そんな状態でいてもいつでも私を探し続けた。壁にぶつかり、テーブルの脚にぶつかり、私がいつでもするしぐさ、眉間を撫ぜ、耳の後ろを撫ぜ、下あごを撫ぜたことで、私と認識し、枯れた小枝のような尻尾をわずかに振った。
最後の5日間は食事も水も飲めなくなった。家人があらゆる手段を使って食べ物や水を与えようとしたが、受け付けなかった。やがて歩けなくなった。それでも時折ぬくっと立ち上がると家族を探した。スキンシップを受けると、その場に倒れるようにして横になっていた。
死は生の一部分である。だれでも体験するのだから悲しいことでも、怖がることでもない。

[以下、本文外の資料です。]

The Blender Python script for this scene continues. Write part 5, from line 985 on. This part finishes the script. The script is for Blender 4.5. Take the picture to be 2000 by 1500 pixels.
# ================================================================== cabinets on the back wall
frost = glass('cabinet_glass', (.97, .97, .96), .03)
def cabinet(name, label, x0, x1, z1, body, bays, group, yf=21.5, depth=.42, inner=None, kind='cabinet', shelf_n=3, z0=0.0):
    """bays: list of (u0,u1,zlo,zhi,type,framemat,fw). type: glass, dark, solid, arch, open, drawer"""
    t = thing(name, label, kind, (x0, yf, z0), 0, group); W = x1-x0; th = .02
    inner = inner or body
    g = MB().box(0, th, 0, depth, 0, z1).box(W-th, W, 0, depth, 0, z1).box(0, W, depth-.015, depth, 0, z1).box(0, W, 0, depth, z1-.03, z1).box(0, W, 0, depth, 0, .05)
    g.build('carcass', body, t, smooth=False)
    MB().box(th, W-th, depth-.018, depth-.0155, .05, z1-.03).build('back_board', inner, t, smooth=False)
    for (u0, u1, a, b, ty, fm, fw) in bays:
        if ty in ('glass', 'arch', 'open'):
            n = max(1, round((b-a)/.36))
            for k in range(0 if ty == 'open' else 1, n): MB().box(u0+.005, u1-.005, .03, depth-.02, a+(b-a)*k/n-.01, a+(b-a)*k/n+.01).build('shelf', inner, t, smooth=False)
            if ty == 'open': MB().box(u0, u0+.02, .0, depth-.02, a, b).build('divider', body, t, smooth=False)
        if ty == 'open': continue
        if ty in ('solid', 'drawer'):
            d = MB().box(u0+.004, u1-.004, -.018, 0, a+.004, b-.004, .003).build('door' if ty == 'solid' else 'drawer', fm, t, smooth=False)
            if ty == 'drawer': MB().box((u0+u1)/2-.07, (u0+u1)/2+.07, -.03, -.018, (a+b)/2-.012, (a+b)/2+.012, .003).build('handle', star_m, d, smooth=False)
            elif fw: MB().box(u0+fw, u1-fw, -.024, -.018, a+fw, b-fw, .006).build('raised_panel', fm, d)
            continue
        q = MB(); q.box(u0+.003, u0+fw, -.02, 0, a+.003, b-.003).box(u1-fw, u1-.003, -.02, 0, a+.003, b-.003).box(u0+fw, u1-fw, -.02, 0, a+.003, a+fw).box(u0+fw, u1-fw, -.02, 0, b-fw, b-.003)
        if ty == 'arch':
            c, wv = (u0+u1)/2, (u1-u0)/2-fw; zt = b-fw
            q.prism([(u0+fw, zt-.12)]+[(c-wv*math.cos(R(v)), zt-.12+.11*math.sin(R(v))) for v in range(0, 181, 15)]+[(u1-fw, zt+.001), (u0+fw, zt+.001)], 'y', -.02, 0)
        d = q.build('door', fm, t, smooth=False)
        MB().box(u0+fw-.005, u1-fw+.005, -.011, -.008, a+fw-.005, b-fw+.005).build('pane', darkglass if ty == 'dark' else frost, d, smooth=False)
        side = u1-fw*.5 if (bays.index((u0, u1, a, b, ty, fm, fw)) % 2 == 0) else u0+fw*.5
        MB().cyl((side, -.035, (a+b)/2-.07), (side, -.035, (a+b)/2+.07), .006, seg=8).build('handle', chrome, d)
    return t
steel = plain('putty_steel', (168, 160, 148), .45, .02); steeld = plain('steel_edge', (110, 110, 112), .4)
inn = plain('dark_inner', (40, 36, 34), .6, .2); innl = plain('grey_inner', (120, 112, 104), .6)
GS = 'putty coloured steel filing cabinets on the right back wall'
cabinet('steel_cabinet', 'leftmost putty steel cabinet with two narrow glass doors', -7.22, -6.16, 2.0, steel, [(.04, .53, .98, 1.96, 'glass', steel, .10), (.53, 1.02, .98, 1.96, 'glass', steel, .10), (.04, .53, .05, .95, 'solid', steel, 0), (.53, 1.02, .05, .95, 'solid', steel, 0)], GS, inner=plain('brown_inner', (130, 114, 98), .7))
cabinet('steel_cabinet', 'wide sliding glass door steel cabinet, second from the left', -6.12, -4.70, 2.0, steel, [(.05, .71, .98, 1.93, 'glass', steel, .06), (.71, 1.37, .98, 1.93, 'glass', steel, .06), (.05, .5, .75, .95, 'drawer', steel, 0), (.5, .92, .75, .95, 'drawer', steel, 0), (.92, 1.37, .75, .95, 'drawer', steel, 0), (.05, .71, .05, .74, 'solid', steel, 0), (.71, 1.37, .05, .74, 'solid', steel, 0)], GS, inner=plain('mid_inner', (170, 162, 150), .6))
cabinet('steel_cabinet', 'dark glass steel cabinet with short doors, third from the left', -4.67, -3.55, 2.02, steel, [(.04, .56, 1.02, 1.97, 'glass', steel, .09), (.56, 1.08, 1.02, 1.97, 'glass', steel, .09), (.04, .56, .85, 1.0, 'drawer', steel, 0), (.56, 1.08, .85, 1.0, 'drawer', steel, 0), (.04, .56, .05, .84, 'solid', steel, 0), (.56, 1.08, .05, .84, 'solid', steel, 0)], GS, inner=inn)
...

死は宇宙のリズムの一部分である。星でさえも誕生と死を繰り返している。地上の万物は地球と名づけた星が生んだもの。生命を中心に語ると生命誕生になるのだが、実は地球があるから生命が生まれたのだ。だから生命が星と同じ運命をたどるのは当たり前のことなのだ。
老犬は自らの老いと死を以って、いかに生きるべきかを家人に教えてくれた。
死は生きている人に、その日は必ずやって来ることを認識させてくれる。認識に対する結論は出ている。今日一日を前に向かって精一杯生きること。好きなことをやること。
こうして今日も一日が暮れた。低気圧がくるとみな不機嫌になる。肌の状態も悪化するらしい。みな地球の影響を受けて生きている。死を悲しむなかれ。死から生を学べ。